+++ Given records +++

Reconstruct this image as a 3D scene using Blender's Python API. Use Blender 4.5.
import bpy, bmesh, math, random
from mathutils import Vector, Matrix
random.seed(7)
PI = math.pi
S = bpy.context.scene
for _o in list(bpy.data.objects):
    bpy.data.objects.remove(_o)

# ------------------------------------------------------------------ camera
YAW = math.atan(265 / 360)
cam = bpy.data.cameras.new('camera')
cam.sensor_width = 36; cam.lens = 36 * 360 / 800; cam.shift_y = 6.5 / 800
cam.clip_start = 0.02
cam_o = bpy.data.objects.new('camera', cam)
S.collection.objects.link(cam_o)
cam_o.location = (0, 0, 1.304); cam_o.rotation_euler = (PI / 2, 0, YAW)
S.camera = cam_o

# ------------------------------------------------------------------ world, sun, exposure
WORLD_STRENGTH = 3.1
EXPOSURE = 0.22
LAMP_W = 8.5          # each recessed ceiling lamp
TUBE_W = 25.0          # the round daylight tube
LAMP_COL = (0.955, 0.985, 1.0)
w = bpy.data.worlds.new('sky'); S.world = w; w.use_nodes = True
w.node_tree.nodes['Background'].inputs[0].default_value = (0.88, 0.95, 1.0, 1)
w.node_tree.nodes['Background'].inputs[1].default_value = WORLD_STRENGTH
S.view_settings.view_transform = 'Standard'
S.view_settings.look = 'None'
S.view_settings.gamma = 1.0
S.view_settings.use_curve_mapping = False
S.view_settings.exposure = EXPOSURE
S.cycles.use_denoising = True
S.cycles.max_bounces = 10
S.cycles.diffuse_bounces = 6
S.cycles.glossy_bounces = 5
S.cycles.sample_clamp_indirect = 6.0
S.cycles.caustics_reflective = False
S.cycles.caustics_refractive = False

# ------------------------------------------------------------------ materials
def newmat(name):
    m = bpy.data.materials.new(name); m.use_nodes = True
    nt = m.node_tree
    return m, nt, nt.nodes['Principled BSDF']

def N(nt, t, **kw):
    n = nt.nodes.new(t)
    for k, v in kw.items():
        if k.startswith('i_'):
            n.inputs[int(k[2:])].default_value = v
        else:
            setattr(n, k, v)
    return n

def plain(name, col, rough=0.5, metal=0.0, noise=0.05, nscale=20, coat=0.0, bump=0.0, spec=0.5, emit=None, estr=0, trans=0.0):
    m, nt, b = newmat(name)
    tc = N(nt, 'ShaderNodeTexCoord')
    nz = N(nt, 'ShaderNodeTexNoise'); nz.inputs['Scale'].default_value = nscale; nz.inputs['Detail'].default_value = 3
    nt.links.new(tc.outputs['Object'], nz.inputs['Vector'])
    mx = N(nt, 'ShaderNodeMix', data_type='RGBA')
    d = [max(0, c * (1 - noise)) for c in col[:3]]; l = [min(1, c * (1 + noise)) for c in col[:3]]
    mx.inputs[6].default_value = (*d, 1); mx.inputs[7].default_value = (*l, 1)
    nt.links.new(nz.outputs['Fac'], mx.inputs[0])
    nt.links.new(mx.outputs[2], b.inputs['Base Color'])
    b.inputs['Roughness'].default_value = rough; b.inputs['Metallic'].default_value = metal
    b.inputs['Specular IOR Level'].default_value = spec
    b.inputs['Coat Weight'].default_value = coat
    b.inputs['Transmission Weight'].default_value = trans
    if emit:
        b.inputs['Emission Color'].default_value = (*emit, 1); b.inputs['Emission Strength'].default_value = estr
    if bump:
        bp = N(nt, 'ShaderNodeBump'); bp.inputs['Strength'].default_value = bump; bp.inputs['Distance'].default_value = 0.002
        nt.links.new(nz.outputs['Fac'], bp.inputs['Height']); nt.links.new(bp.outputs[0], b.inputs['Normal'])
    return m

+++
+++ Given records +++

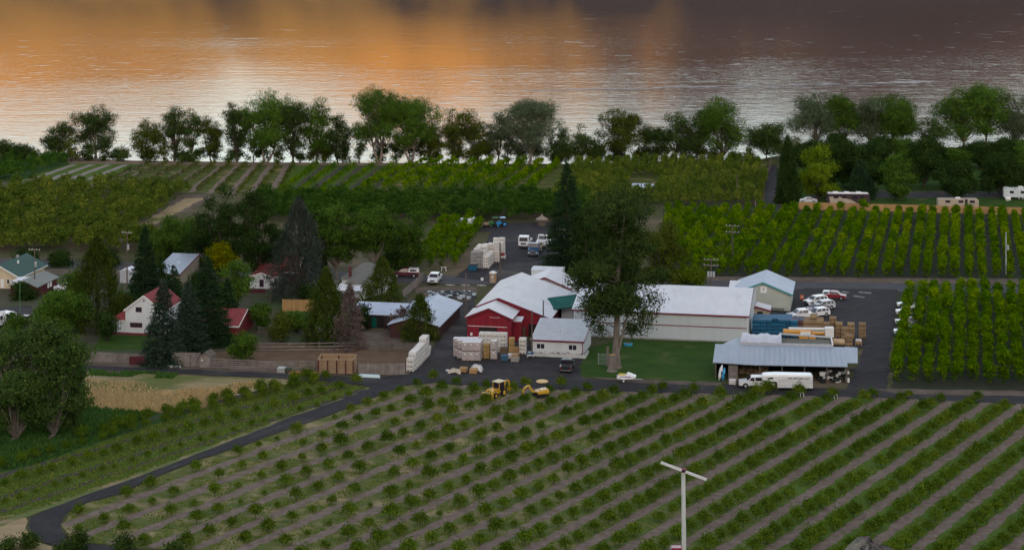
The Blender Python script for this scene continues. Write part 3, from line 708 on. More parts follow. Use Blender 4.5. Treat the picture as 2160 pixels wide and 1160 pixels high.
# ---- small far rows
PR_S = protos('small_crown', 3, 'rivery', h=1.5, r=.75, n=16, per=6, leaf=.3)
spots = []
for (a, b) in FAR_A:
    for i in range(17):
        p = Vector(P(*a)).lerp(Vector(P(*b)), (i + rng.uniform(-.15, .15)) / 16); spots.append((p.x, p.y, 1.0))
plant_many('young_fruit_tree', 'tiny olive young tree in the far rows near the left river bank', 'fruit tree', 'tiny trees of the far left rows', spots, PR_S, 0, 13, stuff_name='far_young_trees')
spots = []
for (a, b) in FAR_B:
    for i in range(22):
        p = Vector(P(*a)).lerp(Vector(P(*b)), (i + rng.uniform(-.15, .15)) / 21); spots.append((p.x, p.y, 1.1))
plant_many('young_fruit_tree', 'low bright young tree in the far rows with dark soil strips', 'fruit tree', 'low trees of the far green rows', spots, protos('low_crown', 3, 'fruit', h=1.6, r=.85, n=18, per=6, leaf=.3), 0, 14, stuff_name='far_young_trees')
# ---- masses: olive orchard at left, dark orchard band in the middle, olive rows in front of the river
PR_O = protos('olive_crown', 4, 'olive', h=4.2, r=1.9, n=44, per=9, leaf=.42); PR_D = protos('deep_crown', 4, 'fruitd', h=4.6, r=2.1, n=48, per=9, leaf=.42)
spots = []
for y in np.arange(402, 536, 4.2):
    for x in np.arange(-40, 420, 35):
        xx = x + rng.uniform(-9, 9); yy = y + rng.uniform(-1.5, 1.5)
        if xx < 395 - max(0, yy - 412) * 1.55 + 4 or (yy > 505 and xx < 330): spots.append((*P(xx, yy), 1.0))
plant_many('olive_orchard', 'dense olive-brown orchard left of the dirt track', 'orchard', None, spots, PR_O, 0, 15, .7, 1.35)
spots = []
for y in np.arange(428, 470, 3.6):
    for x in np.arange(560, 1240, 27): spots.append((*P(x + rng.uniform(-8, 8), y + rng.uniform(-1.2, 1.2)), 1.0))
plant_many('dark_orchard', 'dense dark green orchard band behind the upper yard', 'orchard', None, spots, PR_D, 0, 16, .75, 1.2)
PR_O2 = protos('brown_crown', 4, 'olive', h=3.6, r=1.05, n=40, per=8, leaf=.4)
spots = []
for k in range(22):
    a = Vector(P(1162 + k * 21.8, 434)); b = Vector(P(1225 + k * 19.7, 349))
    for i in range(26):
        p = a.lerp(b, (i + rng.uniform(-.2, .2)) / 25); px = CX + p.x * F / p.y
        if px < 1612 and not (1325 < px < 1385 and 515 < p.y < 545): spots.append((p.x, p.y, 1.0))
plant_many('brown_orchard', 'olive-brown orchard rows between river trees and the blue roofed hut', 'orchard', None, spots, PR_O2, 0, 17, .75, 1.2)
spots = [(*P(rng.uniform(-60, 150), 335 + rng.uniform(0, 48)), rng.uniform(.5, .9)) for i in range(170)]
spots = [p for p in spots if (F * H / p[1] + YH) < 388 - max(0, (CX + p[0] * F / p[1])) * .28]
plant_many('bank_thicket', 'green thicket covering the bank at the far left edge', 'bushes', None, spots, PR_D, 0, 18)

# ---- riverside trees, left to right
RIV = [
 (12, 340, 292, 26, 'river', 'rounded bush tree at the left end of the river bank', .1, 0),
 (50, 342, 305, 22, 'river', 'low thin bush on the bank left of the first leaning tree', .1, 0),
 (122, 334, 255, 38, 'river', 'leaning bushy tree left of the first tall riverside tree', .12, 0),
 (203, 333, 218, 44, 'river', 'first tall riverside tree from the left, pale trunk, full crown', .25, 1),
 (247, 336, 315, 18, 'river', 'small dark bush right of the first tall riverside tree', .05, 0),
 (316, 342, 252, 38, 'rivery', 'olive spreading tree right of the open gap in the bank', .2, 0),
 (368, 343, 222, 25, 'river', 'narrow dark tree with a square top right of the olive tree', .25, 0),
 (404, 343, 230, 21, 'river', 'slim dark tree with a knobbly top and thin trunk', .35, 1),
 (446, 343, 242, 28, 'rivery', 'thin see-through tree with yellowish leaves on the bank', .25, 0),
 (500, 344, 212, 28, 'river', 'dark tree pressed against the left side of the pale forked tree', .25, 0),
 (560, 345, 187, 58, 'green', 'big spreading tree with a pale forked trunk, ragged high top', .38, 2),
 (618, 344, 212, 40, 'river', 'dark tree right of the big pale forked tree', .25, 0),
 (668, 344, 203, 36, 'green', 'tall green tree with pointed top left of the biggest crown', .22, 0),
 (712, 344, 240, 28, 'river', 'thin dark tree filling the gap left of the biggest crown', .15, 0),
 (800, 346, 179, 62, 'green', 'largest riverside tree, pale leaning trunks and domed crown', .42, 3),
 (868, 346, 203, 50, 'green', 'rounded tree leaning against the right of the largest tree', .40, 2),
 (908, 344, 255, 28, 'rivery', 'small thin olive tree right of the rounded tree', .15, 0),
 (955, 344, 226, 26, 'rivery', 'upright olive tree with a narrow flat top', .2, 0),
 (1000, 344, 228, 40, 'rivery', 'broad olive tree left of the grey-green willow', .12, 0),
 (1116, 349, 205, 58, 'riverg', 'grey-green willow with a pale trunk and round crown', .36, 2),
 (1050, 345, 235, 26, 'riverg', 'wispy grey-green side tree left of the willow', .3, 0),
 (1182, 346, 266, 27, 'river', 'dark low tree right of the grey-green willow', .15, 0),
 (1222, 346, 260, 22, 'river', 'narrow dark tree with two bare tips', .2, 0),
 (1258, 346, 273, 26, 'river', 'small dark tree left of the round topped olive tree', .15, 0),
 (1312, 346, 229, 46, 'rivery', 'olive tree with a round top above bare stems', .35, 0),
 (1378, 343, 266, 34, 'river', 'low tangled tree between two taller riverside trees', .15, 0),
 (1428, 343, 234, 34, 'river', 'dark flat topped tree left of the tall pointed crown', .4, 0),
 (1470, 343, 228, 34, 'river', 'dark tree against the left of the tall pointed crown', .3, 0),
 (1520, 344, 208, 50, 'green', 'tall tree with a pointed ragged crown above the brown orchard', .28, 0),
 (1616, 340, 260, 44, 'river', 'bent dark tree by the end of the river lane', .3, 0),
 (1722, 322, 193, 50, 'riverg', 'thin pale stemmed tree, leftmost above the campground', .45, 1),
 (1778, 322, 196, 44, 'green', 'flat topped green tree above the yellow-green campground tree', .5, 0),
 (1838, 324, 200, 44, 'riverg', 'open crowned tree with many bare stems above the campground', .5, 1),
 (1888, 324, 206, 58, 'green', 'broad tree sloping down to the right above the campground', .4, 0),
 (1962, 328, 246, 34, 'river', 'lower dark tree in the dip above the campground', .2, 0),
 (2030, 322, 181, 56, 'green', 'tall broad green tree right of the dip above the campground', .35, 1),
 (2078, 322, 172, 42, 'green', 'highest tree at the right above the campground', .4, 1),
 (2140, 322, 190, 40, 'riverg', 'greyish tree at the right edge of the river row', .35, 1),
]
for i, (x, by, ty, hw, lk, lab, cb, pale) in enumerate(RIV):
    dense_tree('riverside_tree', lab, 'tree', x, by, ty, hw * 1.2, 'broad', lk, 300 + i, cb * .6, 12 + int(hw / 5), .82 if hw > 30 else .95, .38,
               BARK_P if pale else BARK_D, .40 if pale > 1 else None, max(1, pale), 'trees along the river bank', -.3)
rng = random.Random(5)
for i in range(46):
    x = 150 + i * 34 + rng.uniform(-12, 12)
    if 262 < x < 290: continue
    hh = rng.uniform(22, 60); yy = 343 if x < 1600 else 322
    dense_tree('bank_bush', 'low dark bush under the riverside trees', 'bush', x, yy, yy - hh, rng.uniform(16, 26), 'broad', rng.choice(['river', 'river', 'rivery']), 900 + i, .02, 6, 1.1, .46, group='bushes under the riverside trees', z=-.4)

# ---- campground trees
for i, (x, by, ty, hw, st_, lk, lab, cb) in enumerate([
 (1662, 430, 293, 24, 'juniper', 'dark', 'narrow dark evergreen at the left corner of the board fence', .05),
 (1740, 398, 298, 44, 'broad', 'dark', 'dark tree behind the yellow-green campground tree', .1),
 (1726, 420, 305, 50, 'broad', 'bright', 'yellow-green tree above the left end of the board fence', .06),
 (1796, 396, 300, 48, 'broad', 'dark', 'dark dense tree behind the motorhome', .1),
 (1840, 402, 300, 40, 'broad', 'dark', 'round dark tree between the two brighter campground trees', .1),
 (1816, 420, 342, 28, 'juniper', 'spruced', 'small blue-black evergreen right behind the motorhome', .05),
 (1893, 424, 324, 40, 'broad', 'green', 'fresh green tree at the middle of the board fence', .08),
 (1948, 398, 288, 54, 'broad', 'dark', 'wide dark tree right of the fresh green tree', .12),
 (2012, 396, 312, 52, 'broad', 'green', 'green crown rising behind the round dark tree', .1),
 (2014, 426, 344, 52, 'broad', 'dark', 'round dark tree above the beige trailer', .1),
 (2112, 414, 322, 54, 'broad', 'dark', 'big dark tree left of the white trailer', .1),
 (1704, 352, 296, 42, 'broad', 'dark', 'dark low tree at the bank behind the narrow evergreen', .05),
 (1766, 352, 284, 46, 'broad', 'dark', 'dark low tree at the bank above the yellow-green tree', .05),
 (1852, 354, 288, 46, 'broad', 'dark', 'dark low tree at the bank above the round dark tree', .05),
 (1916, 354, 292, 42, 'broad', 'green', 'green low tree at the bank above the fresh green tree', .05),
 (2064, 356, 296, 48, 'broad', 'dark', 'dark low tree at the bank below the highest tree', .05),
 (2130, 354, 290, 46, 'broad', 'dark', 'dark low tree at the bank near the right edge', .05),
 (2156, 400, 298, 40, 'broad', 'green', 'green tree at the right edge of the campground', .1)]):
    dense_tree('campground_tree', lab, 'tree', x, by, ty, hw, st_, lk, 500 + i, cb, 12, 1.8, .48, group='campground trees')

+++

**What you are asked to do**.
Of the lines above, extract only those from the line with "Reconstruct this image" to the line with "bpy.data.objects.remove(_o)", both included, exactly as written.

**Answer in full**.
Reconstruct this image as a 3D scene using Blender's Python API. Use Blender 4.5.
import bpy, bmesh, math, random
from mathutils import Vector, Matrix
random.seed(7)
PI = math.pi
S = bpy.context.scene
for _o in list(bpy.data.objects):
    bpy.data.objects.remove(_o)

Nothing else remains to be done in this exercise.